I capi progettati dalle aziende nipponiche sono sperimentali e verranno utilizzati nei prossimi mesi per valutare sul campo durata ed efficienza in un ambiente reale, al di fuori del laboratorio. Non sono pensati solo per raffreddare, ma anche per riscaldare il corpo in presenza di basse temperature e far funzionare sensori capaci di monitorare diversi parametri vitali. Toyoda Gosei ha sviluppato una tecnologia in grado di controllare e immagazzinare l’elettricità generata dalle celle solari di Enecoat Technologies, mentre Seiren Co., Ltd. ha ideato un sistema ad hoc per fissare le celle solari agli abiti senza l’uso di cavi.
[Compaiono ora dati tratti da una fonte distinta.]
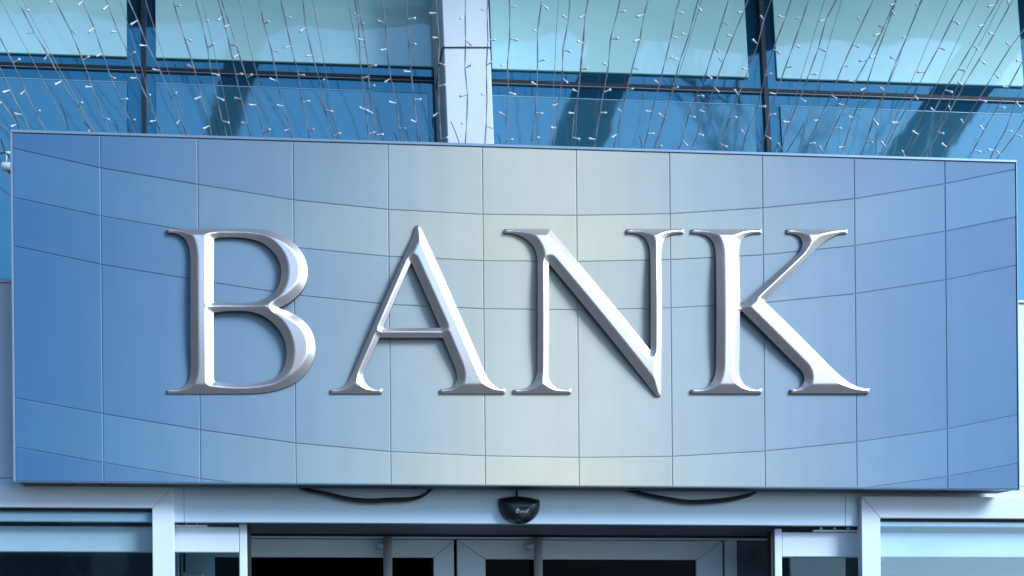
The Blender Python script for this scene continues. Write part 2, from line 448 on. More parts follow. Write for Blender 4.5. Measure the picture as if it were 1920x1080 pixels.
# ------------------------------------------------------------------ the sign
sTL, sTR, sBL, sBR = at(20, 243, YS), at(1905, 300, YS), at(24, 905, YS), at(1913, 920, YS)
SX0, SX1 = (sTL[0] + sBL[0]) / 2, (sTR[0] + sBR[0]) / 2
SZ0, SZ1 = (sBL[2] + sBR[2]) / 2, (sTL[2] + sTR[2]) / 2
SXC = (SX0 + SX1) / 2
sign = empty('bank_sign', (SXC, YS, SZ0), 'wide blue tiled sign with raised silver letters BANK over the doors', 'sign')
yb_ = YF - 0.002
case_pts = [(SX0 + 0.012, YS + 0.02), (SX1 - 0.012, YS + 0.02), (SX1 - 0.05, yb_), (SX0 + 0.02, yb_)]
prism('case', [(x, y, SZ0 + 0.004) for x, y in case_pts], (0, 0, SZ1 - SZ0 - 0.008), M['case'], sign, 0.002)
TB = 0.0085
box('trim', (SX0, SX1), (YS - 0.004, YS + 0.013), (SZ1 - 0.011, SZ1), M['trim'], sign, 0.0015)
box('trim', (SX0, SX1), (YS - 0.004, YS + 0.013), (SZ0 + 0.002, SZ0 + 0.004), M['trim'], sign, 0.001)
box('trim', (SX0, SX0 + 0.0075), (YS - 0.0035, YS + 0.013), (SZ0 + 0.0045, SZ1 - 0.0115), M['trim'], sign, 0.001)
box('trim', (SX1 - 0.004, SX1), (YS - 0.0035, YS + 0.013), (SZ0 + 0.0045, SZ1 - 0.0115), M['trim'], sign, 0.001)
box('face_backing', (SX0 + 0.0076, SX1 - 0.0042), (YS + 0.003, YS + 0.0195), (SZ0 + 0.0045, SZ1 - 0.0115), M['joint'], sign, 0)
for px in (135, 190, 565, 778, 1190, 1398, 1780):      # drain slots under the case
    x = X(px, 912, YS); box('drain_slot', (x - 0.012, x + 0.012), (YS + 0.045, YS + 0.055), (SZ0 + 0.0015, SZ0 + 0.0039), M['gasket'], sign, 0)

# printed tile colours: a blue to cream colour run across the sign, belonging to the print
def tile_mat(name, stops, cream):
    m = bpy.data.materials.new(name); m.use_nodes = True
    nt = m.node_tree; b = nt.nodes['Principled BSDF']; b.inputs['Roughness'].default_value = 0.45
    tc = nd(nt, 'ShaderNodeTexCoord'); tc.object = sign
    sp = nd(nt, 'ShaderNodeSeparateXYZ'); nt.links.new(tc.outputs['Object'], sp.inputs[0])
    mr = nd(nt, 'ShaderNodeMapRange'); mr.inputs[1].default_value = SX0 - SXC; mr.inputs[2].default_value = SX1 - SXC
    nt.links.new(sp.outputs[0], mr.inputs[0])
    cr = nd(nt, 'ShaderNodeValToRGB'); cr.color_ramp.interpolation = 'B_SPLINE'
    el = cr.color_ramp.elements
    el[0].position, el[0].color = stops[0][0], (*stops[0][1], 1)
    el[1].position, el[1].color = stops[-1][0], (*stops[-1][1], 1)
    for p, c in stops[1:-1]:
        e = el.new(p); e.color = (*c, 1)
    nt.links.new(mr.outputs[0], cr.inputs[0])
    no = nd(nt, 'ShaderNodeTexNoise'); no.inputs['Scale'].default_value = 9; no.inputs['Detail'].default_value = 5
    nt.links.new(tc.outputs['Object'], no.inputs['Vector'])
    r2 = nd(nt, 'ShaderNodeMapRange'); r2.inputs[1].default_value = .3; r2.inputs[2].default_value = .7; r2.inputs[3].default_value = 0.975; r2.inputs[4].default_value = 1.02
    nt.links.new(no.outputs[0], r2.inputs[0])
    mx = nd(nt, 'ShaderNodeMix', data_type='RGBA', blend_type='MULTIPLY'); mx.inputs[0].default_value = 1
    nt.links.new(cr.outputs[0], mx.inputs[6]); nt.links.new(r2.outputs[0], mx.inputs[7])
    # faint rain streaks and a slight tone step from tile to tile
    mp = nd(nt, 'ShaderNodeMapping'); mp.inputs['Scale'].default_value = (16, 1, 1.1)
    nt.links.new(tc.outputs['Object'], mp.inputs[0])
    n3 = nd(nt, 'ShaderNodeTexNoise'); n3.inputs['Scale'].default_value = 1.0; n3.inputs['Detail'].default_value = 6
    nt.links.new(mp.outputs[0], n3.inputs['Vector'])
    r3 = nd(nt, 'ShaderNodeMapRange'); r3.inputs[1].default_value = .35; r3.inputs[2].default_value = .7; r3.inputs[3].default_value = 1.015; r3.inputs[4].default_value = 0.965
    nt.links.new(n3.outputs[0], r3.inputs[0])
    oi = nd(nt, 'ShaderNodeObjectInfo')
    r4 = nd(nt, 'ShaderNodeMapRange'); r4.inputs[3].default_value = 0.975; r4.inputs[4].default_value = 1.02
    nt.links.new(oi.outputs['Random'], r4.inputs[0])
    mm = nd(nt, 'ShaderNodeMath', operation='MULTIPLY'); nt.links.new(r3.outputs[0], mm.inputs[0]); nt.links.new(r4.outputs[0], mm.inputs[1])
    m2 = nd(nt, 'ShaderNodeMix', data_type='RGBA', blend_type='MULTIPLY'); m2.inputs[0].default_value = 1
    nt.links.new(mx.outputs[2], m2.inputs[6]); nt.links.new(mm.outputs[0], m2.inputs[7])
    nt.links.new(m2.outputs[2], b.inputs['Base Color'])
    return m
def lin(c): return tuple(((v / 255) / 12.92 if v / 255 <= 0.04045 else ((v / 255 + 0.055) / 1.055) ** 2.4) for v in c)
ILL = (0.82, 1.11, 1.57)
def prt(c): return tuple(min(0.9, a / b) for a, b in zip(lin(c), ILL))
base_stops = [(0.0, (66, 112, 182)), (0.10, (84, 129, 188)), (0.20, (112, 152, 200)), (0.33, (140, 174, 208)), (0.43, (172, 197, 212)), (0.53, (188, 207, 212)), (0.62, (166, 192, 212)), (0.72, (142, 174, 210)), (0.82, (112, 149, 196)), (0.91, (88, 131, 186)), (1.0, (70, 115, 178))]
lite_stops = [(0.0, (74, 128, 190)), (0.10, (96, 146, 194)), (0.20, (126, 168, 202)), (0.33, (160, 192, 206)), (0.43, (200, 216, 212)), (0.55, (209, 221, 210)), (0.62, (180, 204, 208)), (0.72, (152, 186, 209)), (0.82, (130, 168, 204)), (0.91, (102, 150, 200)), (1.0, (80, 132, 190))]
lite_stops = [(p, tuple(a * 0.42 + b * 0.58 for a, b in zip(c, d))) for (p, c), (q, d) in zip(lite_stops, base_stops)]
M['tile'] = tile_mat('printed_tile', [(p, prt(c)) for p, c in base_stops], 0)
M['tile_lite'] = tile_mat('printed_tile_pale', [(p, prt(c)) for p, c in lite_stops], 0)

CX = [22, 191, 373, 552, 730, 907, 1083, 1258, 1432, 1604, 1774, 1912]
TOP = [None] * 12
C1 = [278, 315, 346, 375, 393, 402, 404, 401, 390, 373, 345, 318]
C2 = [370, 405, 436, 464, 481, 489, 490.5, 487, 478, 461, 434, 407]
C3 = [461, 496, 526, 553, 571, 579, 581, 577.5, 568, 551, 525, 498]
C4 = [746, 776, 806, 831, 847, 855, 858, 856, 846, 829, 805, 778]
C5 = [838, 868, 897.5, 921, 937, 945, 948, 946, 936, 917, 894, 869]
rows = [C1, C2, C3, C4, C5]
gx0, gx1, gz0, gz1 = SX0 + 0.0082, SX1 - 0.0047, SZ0 + 0.005, SZ1 - 0.012
gpt = []
for k, px in enumerate(CX):
    xw = min(max(X(px, 600, YS), gx0), gx1)
    if k == 0: xw = gx0
    if k == 11: xw = gx1
    zz = [gz1] + [Z(px, r[k], YS) for r in rows] + [gz0]
    gpt.append((xw, zz))
J = 0.0012
def clip_poly(P, zmin):
    out = []
    for i in range(len(P)):
        a, b = P[i], P[(i + 1) % len(P)]
        if a[1] >= zmin: out.append(a)
        if (a[1] >= zmin) != (b[1] >= zmin):
            t = (zmin - a[1]) / (b[1] - a[1]); out.append((a[0] + t * (b[0] - a[0]), zmin))
    return out
def inset2d(P, d):
    """inset of a convex outline: cut it with each of its own edges moved inwards"""
    out = list(P); n = len(P)
    for i in range(n):
        a, b = P[i], P[(i + 1) % n]
        ex, ez = b[0] - a[0], b[1] - a[1]; l = math.hypot(ex, ez)
        if l < 1e-6: continue
        nx, nz = -ez / l, ex / l
        sd = lambda q: (q[0] - a[0]) * nx + (q[1] - a[1]) * nz - d
        res = []
        for k in range(len(out)):
            p, q = out[k], out[(k + 1) % len(out)]
            sp_, sq = sd(p), sd(q)
            if sp_ >= 0: res.append(p)
            if (sp_ >= 0) != (sq >= 0):
                t = sp_ / (sp_ - sq); res.append((p[0] + t * (q[0] - p[0]), p[1] + t * (q[1] - p[1])))
        out = res
    return out
for k in range(11):
    (xa, za), (xb, zb) = gpt[k], gpt[k + 1]
    for r in range(6):
        P = [(xa, za[r + 1]), (xb, zb[r + 1]), (xb, zb[r]), (xa, za[r])]          # counter clockwise seen from the street
        if r == 5: P[0], P[1] = (xa, gz0 - 0.4), (xb, gz0 - 0.4)
        P = clip_poly(P, gz0)
        if len(P) < 3: continue
        area = 0.5 * abs(sum(P[i][0] * P[(i + 1) % len(P)][1] - P[(i + 1) % len(P)][0] * P[i][1] for i in range(len(P))))
        if area < 0.0006: continue
        A = inset2d(P, J); B = inset2d(P, J + 0.0022)
        if len(A) < 3: continue
        if len(A) != len(B): B = A
        dy = rb.uniform(-0.0004, 0.0004)
        v = [(x, YS + 0.0029, z) for x, z in A] + [(x, YS + 0.0012 + dy, z) for x, z in A] + [(x, YS + dy, z) for x, z in B]
        n = len(A); f = []
        for i in range(n):
            j = (i + 1) % n
            f += [(i, j, n + j, n + i), (n + i, n + j, 2 * n + j, 2 * n + i)]
        f.append(tuple(range(2 * n, 3 * n)))
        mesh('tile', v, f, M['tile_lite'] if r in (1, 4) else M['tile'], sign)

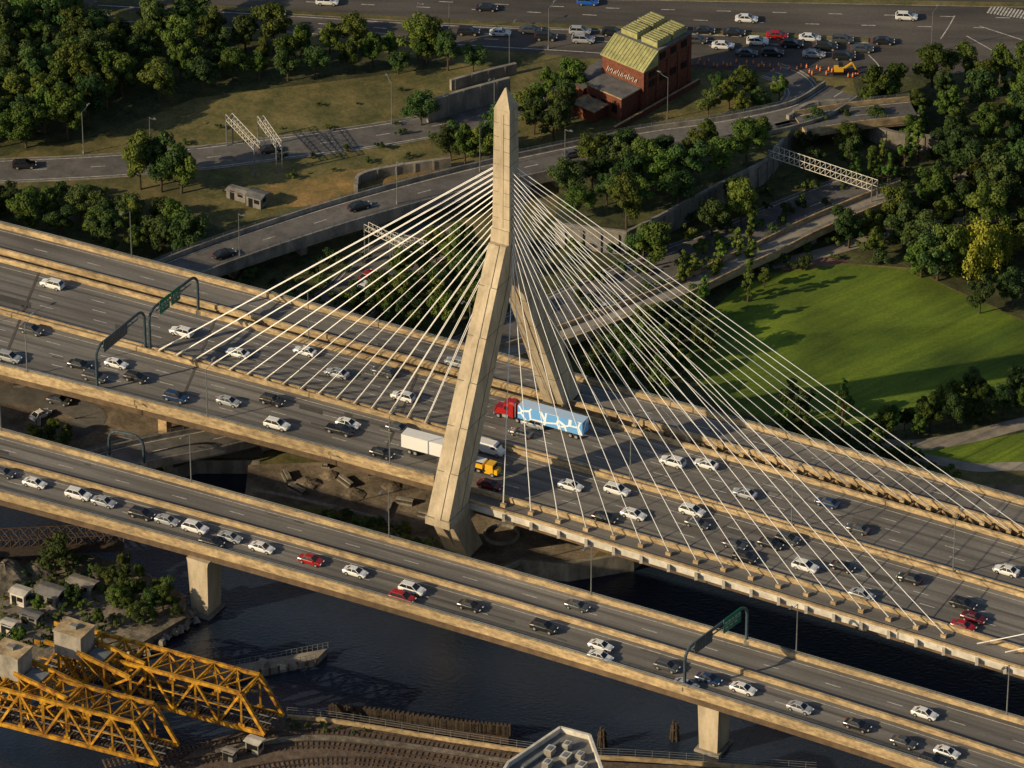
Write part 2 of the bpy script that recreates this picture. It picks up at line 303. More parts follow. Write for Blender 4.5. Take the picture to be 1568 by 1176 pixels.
wall(mb,off(MD.pts(X0,X1),.5),.35,0,1.0,m_conc); wall(mb,off(MD.pts(X0,X1),-.5),.35,0,1.0,m_conc); wall(mb,MD.pts(X0,X1),.64,0,.6,m_concg)
for l,a,b in [(FE,X0,X1),(S2,X0,665)]: fence("",l.pts(a,b),.5,.05,2.5,z=1.05,mb=mb)
mb.obj("barriers",bridge)
mb=MB()
A,B=N1.pts(X0,X1),MD.pts(X0,X1)
for f in (.28,.47,.66): dashes(mb,lerpl(A,B,f),.2,3,9,m_line)
for f in (.1,.86): solid(mb,lerpl(A,B,f),.18,m_line)
A,B=MD.pts(X0,X1),S2.pts(X0,X1)
for f in (.3,.5,.69): dashes(mb,lerpl(A,B,f),.2,3,9,m_line)
for f in (.12,.9): solid(mb,lerpl(A,B,f),.18,m_line)
A,B=FE.pts(X0,X1),F2.pts(X0,X1)
dashes(mb,lerpl(A,B,.5),.2,3,9,m_line)
for f in (.12,.88): solid(mb,lerpl(A,B,f),.18,m_line)
mb.obj("lane_markings",bridge)
rp=random.Random(9); mb=MB()
m_wheel=M("tyre_track",(.135,.125,.11),(.095,.088,.08),.3,.9,stretch=(.05,1,1))
def patches(A,B,n,z=.01):
    for i in range(n):
        k=rp.randrange(8,len(A)-60); f=rp.uniform(.12,.8); g_=f+rp.uniform(.03,.13); L=rp.choice([0,0,1,2]); t0,t1=rp.uniform(0,.4),rp.uniform(.5,1)
        a0=A[k].lerp(A[k+1],t0);a1=A[k+L].lerp(A[k+L+1],t1);b0=B[k].lerp(B[k+1],t0);b1=B[k+L].lerp(B[k+L+1],t1)
        mb.poly([a0.lerp(b0,f)+Z*z,a1.lerp(b1,f)+Z*z,a1.lerp(b1,g_)+Z*z,a0.lerp(b0,g_)+Z*z],m_patch)
patches(N1.pts(X0,X1),MD.pts(X0,X1),12); patches(MD.pts(X0,X1),S2.pts(X0,X1),12,.012); patches(FE.pts(X0,X1),F2.pts(X0,X1),8)
for A,B,fs in ((N1.pts(X0,X1),MD.pts(X0,X1),(.19,.375,.565,.76)),(MD.pts(X0,X1),S2.pts(X0,X1),(.21,.4,.595,.79))):
    for f in fs: solid(mb,lerpl(A,B,f),.7,m_wheel,z=.006)
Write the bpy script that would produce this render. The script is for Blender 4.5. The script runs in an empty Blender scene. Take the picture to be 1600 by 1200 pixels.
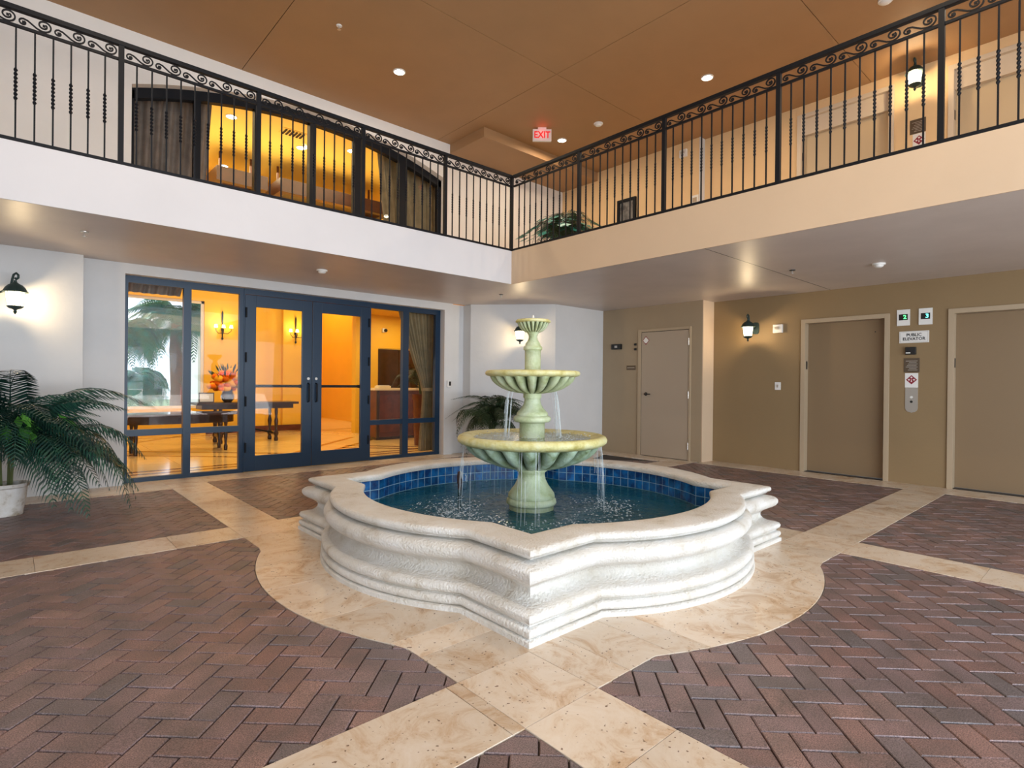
import bpy, bmesh, math, random
from mathutils import Vector, Matrix, noise
random.seed(7)
S = bpy.context.scene
COL = S.collection
PI = math.pi

# ---------------------------------------------------------------- camera
YAW, PITCH, ROLL, FPX = 0.8377, -0.0023, 0.0101, 874.2
CAM = Vector((-3.3512, -3.4171, 1.3))
f = Vector((math.cos(YAW)*math.cos(PITCH), math.sin(YAW)*math.cos(PITCH), math.sin(PITCH)))
r0 = Vector((math.sin(YAW), -math.cos(YAW), 0)); u0 = r0.cross(f)
rt = r0*math.cos(ROLL) + u0*math.sin(ROLL); up = -r0*math.sin(ROLL) + u0*math.cos(ROLL)
cam = bpy.data.cameras.new('camera'); cam.sensor_width = 36; cam.lens = FPX/1600*36
cam.clip_start = 0.05; cam.clip_end = 200
co = bpy.data.objects.new('camera', cam); COL.objects.link(co)
co.matrix_world = Matrix(((rt.x, up.x, -f.x, CAM.x), (rt.y, up.y, -f.y, CAM.y), (rt.z, up.z, -f.z, CAM.z), (0, 0, 0, 1)))
S.camera = co

# ---------------------------------------------------------------- world, exposure, large lights
S.view_settings.view_transform = 'Standard'; S.view_settings.look = 'None'
S.view_settings.exposure = 0.0; S.view_settings.gamma = 1.0; S.view_settings.use_curve_mapping = False
W = bpy.data.worlds.new('sky'); S.world = W; W.use_nodes = True
wb = W.node_tree.nodes['Background']; wb.inputs[0].default_value = (0.78, 0.88, 1.0, 1); wb.inputs[1].default_value = 1.9

def area(name, loc, target, sx, sy, power, color, spread=PI):
    l = bpy.data.lights.new(name, 'AREA'); l.shape = 'RECTANGLE'; l.size = sx; l.size_y = sy
    l.energy = power; l.color = color; l.spread = spread
    o = bpy.data.objects.new(name, l); COL.objects.link(o); o.location = loc
    o.rotation_euler = (Vector(target)-Vector(loc)).to_track_quat('-Z', 'Y').to_euler()
    return o
def disk(name, loc, power, color, size=0.14, spread=PI):
    l = bpy.data.lights.new(name, 'AREA'); l.shape = 'DISK'; l.size = size; l.energy = power; l.color = color; l.spread = spread
    o = bpy.data.objects.new(name, l); COL.objects.link(o); o.location = loc; return o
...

Secondo quanto riportato dalla CNN, questi dispositivi alimentati dalle celle in perovskite si ricaricano completamente in 5-10 ore, anche in condizioni di luce debole o cielo nuvoloso. Riescono a ricaricarsi persino all’interno, sfruttando fonti come i LED. Durante lo svolgimento dell’Expo, i ricercatori stanno raccogliendo dati preziosi sulla durata dei dispositivi associati agli abiti smart, come ad esempio un ventilatore da collo e una batteria.
Non sono ancora chiari i tempi della commercializzazione degli indumenti alimentati a perovskite, non solo per la durata limitata delle celle, ma anche per i rischi legati al rilascio di sostanze tossiche – come il piombo – in caso di rottura. Prima dell'arrivo sul mercato, sarà necessario risolvere problemi legati a stabilità, durabilità e sicurezza.